August 30, 2003

Good News All Around!

Paying a bit more for gas lately, hmmm? Well, you should love this commentary from AME in the United Arab Emirates:

This week the Saudi Oil Minister Ali Al Naimi lands in Moscow to sign a historic energy pact and to forge a new relationship with the kingdom’s main rival as top oil producer.

It has to be said that Mr. Al Naimi is gaining considerable weight in many circles. Independent observers credit him with keeping the oil price at least $1 per barrel higher in recent years than it would have been without him.

High oil prices of the past three years leave Mr. Al Naimi with a personal prestige perhaps unrivalled since Sheikh Yamani in the 1970s. Now the winning of new friends and influence in Russia is on the agenda.

This is a typically clever move by Mr. Al Naimi. In order to keep Opec oil prices towards the top of their $22-28 per barrel range then more than a little cooperation from Russia will be required.

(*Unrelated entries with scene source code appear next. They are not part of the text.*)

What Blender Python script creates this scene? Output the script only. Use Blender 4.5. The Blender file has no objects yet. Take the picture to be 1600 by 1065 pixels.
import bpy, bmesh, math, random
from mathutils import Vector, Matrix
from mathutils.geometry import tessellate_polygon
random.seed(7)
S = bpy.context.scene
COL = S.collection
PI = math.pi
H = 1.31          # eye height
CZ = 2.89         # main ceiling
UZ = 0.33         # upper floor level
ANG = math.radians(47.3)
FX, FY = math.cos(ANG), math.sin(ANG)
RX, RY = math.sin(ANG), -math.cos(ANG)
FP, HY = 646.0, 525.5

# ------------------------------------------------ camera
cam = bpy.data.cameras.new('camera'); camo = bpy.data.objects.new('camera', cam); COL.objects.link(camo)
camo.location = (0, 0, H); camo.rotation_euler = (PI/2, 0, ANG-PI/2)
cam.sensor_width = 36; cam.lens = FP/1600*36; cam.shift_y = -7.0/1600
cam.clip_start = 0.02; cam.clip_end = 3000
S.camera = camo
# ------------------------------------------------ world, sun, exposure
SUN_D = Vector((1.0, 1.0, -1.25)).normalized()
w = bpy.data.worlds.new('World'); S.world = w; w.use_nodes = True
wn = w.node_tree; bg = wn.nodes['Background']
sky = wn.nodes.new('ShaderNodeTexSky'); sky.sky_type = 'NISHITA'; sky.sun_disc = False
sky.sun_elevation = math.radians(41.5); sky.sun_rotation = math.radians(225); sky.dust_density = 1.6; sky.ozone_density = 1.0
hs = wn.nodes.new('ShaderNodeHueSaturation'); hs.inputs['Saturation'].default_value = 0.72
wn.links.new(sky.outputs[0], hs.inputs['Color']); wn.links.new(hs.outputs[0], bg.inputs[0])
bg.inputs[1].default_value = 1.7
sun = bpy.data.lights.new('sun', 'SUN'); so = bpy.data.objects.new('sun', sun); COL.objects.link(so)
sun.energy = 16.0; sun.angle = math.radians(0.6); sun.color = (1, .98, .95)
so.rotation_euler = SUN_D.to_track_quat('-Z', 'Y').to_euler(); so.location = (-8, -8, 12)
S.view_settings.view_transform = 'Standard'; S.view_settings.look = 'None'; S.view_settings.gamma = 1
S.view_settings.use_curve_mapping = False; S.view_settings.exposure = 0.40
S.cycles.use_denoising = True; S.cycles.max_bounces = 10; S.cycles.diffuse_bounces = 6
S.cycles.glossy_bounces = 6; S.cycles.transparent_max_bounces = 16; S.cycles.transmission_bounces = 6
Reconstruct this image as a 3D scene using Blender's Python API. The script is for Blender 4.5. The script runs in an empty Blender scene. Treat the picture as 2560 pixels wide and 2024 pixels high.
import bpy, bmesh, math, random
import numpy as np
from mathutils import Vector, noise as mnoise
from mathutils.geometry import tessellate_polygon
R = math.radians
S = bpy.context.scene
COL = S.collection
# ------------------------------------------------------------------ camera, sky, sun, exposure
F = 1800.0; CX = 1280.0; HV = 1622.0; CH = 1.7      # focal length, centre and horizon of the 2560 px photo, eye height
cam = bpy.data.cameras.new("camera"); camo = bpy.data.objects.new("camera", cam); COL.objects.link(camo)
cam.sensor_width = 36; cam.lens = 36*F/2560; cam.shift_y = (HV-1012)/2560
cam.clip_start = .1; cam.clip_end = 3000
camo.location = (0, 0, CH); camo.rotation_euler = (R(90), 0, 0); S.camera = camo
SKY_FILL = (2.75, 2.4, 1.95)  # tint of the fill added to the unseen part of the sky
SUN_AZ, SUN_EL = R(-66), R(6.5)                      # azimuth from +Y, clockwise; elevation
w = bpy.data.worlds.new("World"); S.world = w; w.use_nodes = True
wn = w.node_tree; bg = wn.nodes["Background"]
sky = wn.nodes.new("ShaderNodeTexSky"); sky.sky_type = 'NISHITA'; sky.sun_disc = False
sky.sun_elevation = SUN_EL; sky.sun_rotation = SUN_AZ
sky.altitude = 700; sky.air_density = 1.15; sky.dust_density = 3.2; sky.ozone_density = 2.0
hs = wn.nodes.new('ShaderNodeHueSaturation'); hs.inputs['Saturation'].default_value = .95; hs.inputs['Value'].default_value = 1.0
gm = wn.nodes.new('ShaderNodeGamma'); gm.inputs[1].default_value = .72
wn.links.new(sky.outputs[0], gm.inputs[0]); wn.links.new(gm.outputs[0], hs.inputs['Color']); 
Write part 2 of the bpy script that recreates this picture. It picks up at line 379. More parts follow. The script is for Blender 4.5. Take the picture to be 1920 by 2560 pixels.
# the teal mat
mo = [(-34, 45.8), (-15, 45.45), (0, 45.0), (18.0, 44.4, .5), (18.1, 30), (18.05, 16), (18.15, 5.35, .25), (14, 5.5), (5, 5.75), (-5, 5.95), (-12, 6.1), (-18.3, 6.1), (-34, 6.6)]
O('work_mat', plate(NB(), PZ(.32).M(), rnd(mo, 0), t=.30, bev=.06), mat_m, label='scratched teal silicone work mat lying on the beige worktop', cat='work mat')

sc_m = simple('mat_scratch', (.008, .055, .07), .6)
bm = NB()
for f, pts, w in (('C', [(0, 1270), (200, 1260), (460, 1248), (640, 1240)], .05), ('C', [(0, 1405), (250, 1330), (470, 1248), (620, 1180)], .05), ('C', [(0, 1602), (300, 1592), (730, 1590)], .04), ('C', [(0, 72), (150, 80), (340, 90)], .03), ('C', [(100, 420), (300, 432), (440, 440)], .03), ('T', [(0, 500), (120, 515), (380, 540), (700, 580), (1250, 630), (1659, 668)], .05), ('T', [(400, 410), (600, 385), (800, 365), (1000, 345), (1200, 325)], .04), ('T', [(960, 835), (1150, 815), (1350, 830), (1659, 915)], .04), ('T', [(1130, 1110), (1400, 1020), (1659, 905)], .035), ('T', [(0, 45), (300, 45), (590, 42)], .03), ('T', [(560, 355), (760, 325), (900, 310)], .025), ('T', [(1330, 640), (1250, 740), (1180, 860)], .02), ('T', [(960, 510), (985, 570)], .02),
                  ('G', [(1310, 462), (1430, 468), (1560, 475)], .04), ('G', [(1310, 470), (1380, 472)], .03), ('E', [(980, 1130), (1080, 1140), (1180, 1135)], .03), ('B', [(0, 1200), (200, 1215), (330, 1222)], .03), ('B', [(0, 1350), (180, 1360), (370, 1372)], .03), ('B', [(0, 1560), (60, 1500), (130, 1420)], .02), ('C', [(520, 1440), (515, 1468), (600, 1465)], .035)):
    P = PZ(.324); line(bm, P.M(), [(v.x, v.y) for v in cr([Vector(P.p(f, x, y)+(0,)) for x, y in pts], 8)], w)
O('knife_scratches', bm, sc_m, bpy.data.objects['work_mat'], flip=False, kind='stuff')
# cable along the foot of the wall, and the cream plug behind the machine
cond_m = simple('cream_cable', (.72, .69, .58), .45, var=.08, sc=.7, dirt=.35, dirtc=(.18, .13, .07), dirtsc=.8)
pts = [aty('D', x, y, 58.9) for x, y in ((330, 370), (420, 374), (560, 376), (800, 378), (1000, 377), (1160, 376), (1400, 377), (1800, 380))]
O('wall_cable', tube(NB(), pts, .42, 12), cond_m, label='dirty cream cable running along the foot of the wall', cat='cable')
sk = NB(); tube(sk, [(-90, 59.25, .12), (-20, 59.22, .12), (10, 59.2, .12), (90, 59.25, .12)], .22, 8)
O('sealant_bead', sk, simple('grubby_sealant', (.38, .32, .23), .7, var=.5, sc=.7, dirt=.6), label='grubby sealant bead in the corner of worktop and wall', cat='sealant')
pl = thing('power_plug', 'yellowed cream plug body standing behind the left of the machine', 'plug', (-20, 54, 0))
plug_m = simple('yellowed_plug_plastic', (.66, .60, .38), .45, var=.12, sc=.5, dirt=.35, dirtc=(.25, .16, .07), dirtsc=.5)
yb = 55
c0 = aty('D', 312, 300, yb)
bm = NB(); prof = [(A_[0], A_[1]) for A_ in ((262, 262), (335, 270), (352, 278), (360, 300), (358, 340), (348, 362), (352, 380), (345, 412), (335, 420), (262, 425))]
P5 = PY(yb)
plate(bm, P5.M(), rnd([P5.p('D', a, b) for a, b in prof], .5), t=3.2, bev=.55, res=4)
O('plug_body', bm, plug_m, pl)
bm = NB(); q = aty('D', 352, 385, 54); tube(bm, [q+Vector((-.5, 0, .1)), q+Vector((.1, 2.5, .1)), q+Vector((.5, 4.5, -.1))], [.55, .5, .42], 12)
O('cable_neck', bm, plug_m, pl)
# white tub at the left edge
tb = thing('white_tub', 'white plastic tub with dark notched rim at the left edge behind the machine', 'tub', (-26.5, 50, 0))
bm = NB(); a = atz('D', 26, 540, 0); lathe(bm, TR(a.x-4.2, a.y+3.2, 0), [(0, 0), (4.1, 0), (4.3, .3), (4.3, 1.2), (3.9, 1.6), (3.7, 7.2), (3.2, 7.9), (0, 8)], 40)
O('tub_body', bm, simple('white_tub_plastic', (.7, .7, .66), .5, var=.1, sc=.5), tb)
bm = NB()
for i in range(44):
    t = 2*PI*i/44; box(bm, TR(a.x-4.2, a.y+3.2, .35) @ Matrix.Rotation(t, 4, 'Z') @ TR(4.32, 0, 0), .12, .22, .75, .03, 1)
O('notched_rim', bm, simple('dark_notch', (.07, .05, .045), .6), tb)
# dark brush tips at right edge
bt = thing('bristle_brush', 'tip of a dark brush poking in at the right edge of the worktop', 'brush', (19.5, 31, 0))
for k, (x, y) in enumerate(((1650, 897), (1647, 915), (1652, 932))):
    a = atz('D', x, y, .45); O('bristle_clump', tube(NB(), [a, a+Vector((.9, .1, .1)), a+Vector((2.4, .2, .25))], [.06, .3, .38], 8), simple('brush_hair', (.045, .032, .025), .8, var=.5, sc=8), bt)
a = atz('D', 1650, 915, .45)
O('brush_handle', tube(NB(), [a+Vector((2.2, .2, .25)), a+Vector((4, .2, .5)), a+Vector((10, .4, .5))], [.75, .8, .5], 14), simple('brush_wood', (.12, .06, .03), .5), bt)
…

Pragmatic Russia may heed this call from Saudi Arabia. Russia pays around $7 per barrel in oil production costs, compared with Saudi’ $1-2 a barrel, and would be financially crippled if oil prices fell to $10 per barrel as they did in 1998.

But no sign of that today, as mounting resistance to US rule in Iraq is keeping world oil supplies tight. Indeed, if the tentative US economic recovery blossoms this autumn, oil prices could head much higher.

History never quite repeats itself, but the situation in today’s financial and commodity markets does bare more than a passing resemblance to the mid-1970s.

Of course, we’re all hoping for a return to the petroeconomic conditions of the mid-1970s. But wait … the outlook gets even better:

For readers of this column who have business interests in the Middle East, and that is the AME Info target audience, this is very good news. The late 1970s were a golden age in the Middle East and we are seeing a repetition of this scenario.

Conversely for Western markets this means inflation, a property crash, possibly another stock market crash and anemic growth.

Now it is possible that the many manifest geopolitical problems of the Middle East serve to undermine such a golden scenario. But there is nothing that says economic expansion can not happen under unstable conditions.

So are the happy hopes of AME and its Editor-in-Chief, Peter J. Cooper.

Interested in Mr. Cooper? Here’s his AME bio:

Peter J. Cooper was the launch editor of Gulf Business magazine in 1996, and is an award-winning British financial journalist with 15 years’ experience. He returned briefly to the UK last year to complete his first book, Building Relationships, The History of Bovis 1885-2000. An Oxford graduate, Cooper studied politics and economics with William Hague, now leader of HM Opposition. He was also a trainee in the European Commission in Brussels as a specialist in the economics of developing countries, and speaks French and some German.